Syrian government shelling on the rebel-controlled enclave of Idlib Monday killed at least nine people, including four civilians, a war monitor reported.
The violence was the latest in a spate of violations of a ceasefire deal that was brokered by Turkey and Russia in March 2020 and had largely held since.
Monday’s artillery fire struck several locations near the ceasefire lines and one Syrian soldier was killed in retaliatory fire, the Syrian Observatory for Human Rights said.
In one incident in the village of Al-Bara, two women were killed by regime shelling, the Observatory said.
In the village of Ihsem, shelling struck a police station, killing one policeman and four members of armed groups opposed to the government of President Bashar al-Assad and its allies.
Another 13 people were wounded, the monitor said.
Both areas are under the control of Hayat Tahrir al-Sham, a jihadist organization that includes ex-members of Al-Qaeda’s former Syria affiliate.
Smaller factions are also present in those areas, said Rami Abdel Rahman, the head of the UK-based Observatory.
The northwestern Idlib region, which borders Turkey to the north and is home to more than a million people, is the last part of Syria controlled by rebel or jihadist groups.
Assad’s regime, backed by Russia and Iran, has vowed to retake the region and the enclave shrank under pressure from deadly land and air offensives.
A ceasefire deal brokered by Ankara — the main rebel backer — and Moscow was reached 15 months ago.
Despite sporadic skirmishes along the ceasefire lines, the truce has largely held, averting a major assault that aid groups warned could cause suffering on a scale yet unseen in the decade-old war.

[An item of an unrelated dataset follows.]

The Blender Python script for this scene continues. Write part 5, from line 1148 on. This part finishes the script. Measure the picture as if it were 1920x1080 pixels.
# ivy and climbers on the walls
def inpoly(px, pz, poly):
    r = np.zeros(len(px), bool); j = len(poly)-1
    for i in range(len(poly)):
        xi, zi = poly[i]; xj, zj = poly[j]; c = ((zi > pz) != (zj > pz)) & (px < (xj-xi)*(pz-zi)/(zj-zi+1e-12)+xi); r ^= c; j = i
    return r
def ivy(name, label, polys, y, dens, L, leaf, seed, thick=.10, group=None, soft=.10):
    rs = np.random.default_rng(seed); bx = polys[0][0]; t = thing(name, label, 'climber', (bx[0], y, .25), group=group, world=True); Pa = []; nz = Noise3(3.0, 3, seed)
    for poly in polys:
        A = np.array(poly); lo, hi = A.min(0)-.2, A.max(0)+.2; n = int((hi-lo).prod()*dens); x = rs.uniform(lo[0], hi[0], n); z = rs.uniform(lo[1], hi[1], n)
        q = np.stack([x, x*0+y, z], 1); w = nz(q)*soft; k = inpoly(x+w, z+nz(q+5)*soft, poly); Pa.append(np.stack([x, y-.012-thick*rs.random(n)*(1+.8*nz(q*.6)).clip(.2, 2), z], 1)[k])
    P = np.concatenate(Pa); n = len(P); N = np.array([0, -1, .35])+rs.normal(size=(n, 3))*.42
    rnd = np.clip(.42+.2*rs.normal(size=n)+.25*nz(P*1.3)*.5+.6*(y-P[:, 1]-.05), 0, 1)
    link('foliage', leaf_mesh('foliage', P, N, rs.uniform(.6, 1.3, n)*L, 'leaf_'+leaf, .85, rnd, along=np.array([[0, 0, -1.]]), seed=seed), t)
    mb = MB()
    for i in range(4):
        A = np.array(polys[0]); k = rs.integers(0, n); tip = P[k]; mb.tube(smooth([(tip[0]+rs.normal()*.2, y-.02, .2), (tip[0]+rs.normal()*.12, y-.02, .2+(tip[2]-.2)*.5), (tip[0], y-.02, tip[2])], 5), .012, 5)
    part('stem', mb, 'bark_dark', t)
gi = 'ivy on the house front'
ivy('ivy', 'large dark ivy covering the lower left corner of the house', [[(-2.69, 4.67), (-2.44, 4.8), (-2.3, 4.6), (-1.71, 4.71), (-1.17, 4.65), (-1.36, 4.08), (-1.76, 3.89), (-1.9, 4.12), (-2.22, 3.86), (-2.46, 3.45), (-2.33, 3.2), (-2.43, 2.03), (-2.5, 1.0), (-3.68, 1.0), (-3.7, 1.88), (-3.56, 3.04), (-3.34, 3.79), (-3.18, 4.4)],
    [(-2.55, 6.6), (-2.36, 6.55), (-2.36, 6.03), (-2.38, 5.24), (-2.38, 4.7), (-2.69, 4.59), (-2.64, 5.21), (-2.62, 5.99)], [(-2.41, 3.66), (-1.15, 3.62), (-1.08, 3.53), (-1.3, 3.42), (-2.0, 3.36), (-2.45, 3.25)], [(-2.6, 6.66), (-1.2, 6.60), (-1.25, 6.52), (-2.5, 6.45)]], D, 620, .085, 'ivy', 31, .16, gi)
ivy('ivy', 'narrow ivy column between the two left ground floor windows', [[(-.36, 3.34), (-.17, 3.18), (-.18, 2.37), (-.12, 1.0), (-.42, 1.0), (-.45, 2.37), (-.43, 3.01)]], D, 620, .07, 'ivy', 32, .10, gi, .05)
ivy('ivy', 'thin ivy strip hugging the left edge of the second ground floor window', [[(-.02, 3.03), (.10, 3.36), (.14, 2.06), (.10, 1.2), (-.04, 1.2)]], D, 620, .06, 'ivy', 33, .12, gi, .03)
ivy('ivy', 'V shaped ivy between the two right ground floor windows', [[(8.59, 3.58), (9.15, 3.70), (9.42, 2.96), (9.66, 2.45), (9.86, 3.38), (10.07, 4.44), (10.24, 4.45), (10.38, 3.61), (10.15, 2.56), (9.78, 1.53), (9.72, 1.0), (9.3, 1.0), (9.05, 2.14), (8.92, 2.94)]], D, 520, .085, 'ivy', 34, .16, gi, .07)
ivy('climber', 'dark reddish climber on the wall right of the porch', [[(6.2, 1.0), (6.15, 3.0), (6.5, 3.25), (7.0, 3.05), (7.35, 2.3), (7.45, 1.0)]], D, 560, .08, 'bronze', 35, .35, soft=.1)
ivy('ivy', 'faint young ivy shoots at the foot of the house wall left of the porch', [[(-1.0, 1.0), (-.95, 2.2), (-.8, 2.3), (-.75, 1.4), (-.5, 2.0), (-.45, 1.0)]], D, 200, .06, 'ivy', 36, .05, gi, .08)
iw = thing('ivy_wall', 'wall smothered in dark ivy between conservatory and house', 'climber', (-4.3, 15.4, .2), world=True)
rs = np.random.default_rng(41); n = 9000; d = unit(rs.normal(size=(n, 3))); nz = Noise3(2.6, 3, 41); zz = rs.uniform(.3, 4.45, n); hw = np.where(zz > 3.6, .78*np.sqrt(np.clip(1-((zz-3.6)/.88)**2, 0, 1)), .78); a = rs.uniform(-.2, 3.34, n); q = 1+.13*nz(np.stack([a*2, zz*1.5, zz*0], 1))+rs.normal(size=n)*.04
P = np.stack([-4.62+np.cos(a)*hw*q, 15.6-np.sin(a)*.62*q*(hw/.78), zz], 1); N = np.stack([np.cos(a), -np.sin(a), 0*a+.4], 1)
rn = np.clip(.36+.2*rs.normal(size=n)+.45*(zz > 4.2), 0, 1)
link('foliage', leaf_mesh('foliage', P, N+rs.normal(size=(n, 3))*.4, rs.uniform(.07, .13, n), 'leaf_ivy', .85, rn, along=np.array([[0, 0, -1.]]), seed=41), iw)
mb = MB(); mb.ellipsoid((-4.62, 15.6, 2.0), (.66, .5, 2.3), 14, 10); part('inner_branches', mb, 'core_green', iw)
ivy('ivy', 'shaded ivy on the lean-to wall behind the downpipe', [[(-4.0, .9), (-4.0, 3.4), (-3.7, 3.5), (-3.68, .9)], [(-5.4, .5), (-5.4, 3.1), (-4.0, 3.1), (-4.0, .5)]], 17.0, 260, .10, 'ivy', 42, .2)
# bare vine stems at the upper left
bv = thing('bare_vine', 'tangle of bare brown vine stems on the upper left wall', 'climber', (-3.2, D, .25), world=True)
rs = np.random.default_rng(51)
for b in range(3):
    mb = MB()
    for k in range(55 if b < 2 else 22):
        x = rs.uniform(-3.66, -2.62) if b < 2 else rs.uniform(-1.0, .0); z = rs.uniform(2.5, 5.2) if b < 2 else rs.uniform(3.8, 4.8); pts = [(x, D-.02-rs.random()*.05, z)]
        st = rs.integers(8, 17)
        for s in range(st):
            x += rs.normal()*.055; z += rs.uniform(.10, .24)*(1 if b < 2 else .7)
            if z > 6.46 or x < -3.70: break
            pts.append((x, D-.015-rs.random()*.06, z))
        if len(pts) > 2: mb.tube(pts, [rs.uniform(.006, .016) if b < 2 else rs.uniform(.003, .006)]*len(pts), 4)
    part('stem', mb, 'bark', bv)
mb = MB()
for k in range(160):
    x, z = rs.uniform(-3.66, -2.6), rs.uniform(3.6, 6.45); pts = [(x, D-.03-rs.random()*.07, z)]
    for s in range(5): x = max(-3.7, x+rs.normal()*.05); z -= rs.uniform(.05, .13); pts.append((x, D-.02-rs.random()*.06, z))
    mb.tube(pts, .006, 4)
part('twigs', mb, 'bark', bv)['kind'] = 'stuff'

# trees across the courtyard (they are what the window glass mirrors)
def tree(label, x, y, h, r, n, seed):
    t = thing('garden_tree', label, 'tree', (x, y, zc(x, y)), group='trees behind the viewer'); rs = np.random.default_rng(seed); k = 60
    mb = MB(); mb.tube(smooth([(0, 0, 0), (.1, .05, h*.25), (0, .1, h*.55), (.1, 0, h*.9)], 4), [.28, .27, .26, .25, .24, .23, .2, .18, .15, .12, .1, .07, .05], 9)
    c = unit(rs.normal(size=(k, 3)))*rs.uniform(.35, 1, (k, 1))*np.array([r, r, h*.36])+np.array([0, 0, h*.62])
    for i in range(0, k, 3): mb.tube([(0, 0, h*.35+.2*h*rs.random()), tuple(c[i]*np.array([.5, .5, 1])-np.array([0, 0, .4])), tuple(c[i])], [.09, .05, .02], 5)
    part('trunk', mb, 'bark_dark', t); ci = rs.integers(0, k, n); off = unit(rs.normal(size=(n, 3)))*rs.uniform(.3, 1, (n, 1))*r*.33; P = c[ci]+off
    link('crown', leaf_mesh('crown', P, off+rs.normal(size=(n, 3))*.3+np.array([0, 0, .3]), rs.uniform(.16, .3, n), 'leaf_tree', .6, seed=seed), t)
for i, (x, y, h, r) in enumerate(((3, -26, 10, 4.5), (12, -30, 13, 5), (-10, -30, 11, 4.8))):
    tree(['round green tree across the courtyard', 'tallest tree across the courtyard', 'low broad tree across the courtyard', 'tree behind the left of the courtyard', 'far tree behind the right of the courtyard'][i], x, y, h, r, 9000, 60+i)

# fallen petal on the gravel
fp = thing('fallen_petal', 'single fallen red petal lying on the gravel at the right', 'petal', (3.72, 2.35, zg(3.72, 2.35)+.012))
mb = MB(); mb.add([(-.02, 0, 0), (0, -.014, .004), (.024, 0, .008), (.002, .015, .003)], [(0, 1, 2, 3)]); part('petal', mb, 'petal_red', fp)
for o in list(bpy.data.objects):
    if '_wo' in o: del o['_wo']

The past few weeks have witnessed an uptick in violations, mostly by regime and allied forces, Abdel Rahman said. “The escalation is unprecedented since the start of the truce,” he said.
On June 10, 12 people were killed in regime shelling on the Idlib region, in what was one of the deadliest incidents since the ceasefire came into effect.
According to the Observatory, close to half a million people have been killed by conflict since March 2011, when brutal government repression of pro-democracy protests ignited a civil war that also displaced half of Syria’s population.